Start Dataset extract

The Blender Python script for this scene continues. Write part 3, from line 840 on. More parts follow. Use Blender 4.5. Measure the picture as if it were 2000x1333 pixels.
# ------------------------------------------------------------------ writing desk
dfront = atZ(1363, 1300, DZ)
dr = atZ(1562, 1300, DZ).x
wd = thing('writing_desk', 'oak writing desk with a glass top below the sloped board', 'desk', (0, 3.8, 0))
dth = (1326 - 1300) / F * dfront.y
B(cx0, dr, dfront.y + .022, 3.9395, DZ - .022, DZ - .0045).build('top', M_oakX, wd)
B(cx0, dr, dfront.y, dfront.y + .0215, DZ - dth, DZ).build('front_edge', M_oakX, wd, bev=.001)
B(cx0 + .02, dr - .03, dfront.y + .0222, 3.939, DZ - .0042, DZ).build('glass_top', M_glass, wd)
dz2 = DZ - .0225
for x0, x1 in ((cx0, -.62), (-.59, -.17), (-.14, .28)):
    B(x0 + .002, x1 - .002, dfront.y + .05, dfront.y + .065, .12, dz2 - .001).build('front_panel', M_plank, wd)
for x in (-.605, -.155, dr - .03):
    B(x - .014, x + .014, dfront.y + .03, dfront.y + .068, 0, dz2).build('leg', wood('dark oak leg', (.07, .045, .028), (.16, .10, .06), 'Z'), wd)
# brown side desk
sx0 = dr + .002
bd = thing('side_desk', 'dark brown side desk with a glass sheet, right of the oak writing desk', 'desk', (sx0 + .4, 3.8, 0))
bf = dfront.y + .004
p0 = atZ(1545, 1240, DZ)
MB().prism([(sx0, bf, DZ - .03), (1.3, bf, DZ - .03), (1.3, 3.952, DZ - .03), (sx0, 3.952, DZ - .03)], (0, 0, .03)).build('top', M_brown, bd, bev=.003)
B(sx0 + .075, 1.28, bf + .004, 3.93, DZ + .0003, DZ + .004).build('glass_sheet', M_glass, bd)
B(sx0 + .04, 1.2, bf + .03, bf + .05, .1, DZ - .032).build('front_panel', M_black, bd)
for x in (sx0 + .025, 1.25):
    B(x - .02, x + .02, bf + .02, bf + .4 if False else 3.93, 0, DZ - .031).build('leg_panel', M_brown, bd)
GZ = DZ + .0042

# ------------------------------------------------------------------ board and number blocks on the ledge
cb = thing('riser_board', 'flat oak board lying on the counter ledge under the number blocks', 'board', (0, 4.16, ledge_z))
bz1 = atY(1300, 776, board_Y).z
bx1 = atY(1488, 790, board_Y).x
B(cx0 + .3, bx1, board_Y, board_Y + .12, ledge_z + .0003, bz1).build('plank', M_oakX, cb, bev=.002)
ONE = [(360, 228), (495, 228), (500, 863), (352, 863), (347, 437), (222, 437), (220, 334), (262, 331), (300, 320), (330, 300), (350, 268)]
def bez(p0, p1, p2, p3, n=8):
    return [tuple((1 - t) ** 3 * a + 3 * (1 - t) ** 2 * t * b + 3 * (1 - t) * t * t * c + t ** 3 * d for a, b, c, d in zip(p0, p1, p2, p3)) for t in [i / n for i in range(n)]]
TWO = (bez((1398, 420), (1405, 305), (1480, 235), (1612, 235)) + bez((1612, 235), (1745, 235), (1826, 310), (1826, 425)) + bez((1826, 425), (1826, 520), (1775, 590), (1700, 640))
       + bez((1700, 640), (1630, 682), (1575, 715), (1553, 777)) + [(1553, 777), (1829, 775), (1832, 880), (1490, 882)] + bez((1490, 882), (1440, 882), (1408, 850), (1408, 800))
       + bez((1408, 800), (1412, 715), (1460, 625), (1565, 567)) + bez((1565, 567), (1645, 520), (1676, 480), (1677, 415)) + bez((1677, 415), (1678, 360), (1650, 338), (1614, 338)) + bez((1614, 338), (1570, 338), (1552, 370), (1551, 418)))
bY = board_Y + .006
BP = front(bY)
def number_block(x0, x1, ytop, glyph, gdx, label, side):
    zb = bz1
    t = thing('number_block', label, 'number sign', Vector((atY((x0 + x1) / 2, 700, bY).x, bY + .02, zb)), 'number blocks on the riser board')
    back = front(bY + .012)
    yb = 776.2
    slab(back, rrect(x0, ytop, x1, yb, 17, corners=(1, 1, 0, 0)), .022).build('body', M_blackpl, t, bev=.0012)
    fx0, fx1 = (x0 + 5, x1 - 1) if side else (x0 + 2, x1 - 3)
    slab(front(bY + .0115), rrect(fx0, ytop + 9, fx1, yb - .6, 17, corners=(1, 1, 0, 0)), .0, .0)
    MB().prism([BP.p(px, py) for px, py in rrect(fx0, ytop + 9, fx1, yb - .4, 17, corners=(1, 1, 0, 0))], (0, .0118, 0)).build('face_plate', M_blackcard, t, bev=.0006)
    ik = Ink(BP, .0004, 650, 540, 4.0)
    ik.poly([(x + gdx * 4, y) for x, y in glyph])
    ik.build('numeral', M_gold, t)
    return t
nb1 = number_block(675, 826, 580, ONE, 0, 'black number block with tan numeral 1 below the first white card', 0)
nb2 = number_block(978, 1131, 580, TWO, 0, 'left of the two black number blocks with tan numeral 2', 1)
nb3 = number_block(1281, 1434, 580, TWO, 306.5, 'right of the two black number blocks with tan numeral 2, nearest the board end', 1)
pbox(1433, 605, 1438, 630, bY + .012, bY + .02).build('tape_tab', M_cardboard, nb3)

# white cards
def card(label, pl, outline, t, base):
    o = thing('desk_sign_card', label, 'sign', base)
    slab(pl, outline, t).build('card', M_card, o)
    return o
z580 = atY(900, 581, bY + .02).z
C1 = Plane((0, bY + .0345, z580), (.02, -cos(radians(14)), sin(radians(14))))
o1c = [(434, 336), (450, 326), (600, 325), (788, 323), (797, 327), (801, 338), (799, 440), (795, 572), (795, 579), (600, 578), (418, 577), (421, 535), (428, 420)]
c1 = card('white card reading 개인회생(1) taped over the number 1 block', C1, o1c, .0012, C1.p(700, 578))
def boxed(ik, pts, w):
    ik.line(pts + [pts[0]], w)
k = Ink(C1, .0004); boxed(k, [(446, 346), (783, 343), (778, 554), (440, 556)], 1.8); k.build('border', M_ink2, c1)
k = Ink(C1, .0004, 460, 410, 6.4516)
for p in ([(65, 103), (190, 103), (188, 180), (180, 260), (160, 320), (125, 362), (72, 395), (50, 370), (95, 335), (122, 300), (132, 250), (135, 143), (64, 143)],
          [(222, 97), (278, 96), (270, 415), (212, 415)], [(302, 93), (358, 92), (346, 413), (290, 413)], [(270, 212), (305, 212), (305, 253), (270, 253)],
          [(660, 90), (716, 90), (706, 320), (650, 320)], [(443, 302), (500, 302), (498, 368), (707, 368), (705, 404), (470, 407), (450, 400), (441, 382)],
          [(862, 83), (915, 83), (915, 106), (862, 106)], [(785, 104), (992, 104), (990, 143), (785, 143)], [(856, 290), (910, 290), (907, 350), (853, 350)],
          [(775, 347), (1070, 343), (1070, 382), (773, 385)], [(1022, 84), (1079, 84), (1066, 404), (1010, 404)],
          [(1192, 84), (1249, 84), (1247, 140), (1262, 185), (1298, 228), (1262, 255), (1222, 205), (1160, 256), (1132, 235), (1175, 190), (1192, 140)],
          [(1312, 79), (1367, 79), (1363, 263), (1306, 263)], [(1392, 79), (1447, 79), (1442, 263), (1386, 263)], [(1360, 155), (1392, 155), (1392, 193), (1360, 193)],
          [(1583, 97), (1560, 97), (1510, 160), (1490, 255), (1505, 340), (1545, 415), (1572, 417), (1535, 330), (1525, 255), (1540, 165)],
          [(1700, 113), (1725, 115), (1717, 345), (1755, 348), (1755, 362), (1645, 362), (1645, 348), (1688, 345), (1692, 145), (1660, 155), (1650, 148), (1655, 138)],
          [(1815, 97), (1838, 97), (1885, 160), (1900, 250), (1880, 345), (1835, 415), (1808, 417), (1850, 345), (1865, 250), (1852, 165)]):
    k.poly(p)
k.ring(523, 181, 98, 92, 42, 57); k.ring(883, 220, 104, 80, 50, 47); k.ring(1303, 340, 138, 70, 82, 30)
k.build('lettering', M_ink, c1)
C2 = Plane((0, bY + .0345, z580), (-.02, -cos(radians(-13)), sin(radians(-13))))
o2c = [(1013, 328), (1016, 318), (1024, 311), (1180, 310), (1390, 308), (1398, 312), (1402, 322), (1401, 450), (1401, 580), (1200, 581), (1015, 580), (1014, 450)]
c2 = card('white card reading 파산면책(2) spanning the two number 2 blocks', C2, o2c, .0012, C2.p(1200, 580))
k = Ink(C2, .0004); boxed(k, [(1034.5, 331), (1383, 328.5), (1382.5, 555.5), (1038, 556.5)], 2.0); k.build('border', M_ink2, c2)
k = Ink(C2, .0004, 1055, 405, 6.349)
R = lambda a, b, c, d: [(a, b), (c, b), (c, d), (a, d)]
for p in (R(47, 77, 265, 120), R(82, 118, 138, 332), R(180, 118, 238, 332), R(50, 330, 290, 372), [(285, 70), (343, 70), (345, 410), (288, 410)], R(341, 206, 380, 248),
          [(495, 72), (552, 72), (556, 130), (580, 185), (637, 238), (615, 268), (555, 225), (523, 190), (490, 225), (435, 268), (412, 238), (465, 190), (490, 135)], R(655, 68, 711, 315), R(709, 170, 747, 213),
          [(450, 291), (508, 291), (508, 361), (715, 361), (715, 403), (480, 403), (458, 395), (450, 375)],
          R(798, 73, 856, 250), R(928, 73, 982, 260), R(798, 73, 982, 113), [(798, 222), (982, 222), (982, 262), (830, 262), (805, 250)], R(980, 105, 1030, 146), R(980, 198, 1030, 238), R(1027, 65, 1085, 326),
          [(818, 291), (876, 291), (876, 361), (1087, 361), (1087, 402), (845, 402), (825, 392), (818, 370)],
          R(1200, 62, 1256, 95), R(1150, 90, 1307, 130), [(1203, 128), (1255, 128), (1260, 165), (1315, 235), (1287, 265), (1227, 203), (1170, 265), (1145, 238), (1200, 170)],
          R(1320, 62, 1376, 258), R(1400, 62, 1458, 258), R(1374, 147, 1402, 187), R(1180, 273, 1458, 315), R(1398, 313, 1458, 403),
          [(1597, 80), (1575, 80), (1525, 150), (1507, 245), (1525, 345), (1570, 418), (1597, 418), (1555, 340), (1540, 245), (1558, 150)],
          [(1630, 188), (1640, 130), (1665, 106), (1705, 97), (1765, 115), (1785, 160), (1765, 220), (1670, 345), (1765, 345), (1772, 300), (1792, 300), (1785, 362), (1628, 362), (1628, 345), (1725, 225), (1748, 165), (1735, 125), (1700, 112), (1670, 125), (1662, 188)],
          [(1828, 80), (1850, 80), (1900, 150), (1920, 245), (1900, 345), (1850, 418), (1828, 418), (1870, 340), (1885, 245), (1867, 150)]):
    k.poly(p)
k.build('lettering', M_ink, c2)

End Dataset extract

▶ [Goal]
Extract the lines above, from the first one through the one containing "GZ = DZ + .0042", and return only those, unchanged.

▶ [Output of the task]
The Blender Python script for this scene continues. Write part 3, from line 840 on. More parts follow. Use Blender 4.5. Measure the picture as if it were 2000x1333 pixels.
# ------------------------------------------------------------------ writing desk
dfront = atZ(1363, 1300, DZ)
dr = atZ(1562, 1300, DZ).x
wd = thing('writing_desk', 'oak writing desk with a glass top below the sloped board', 'desk', (0, 3.8, 0))
dth = (1326 - 1300) / F * dfront.y
B(cx0, dr, dfront.y + .022, 3.9395, DZ - .022, DZ - .0045).build('top', M_oakX, wd)
B(cx0, dr, dfront.y, dfront.y + .0215, DZ - dth, DZ).build('front_edge', M_oakX, wd, bev=.001)
B(cx0 + .02, dr - .03, dfront.y + .0222, 3.939, DZ - .0042, DZ).build('glass_top', M_glass, wd)
dz2 = DZ - .0225
for x0, x1 in ((cx0, -.62), (-.59, -.17), (-.14, .28)):
    B(x0 + .002, x1 - .002, dfront.y + .05, dfront.y + .065, .12, dz2 - .001).build('front_panel', M_plank, wd)
for x in (-.605, -.155, dr - .03):
    B(x - .014, x + .014, dfront.y + .03, dfront.y + .068, 0, dz2).build('leg', wood('dark oak leg', (.07, .045, .028), (.16, .10, .06), 'Z'), wd)
# brown side desk
sx0 = dr + .002
bd = thing('side_desk', 'dark brown side desk with a glass sheet, right of the oak writing desk', 'desk', (sx0 + .4, 3.8, 0))
bf = dfront.y + .004
p0 = atZ(1545, 1240, DZ)
MB().prism([(sx0, bf, DZ - .03), (1.3, bf, DZ - .03), (1.3, 3.952, DZ - .03), (sx0, 3.952, DZ - .03)], (0, 0, .03)).build('top', M_brown, bd, bev=.003)
B(sx0 + .075, 1.28, bf + .004, 3.93, DZ + .0003, DZ + .004).build('glass_sheet', M_glass, bd)
B(sx0 + .04, 1.2, bf + .03, bf + .05, .1, DZ - .032).build('front_panel', M_black, bd)
for x in (sx0 + .025, 1.25):
    B(x - .02, x + .02, bf + .02, bf + .4 if False else 3.93, 0, DZ - .031).build('leg_panel', M_brown, bd)
GZ = DZ + .0042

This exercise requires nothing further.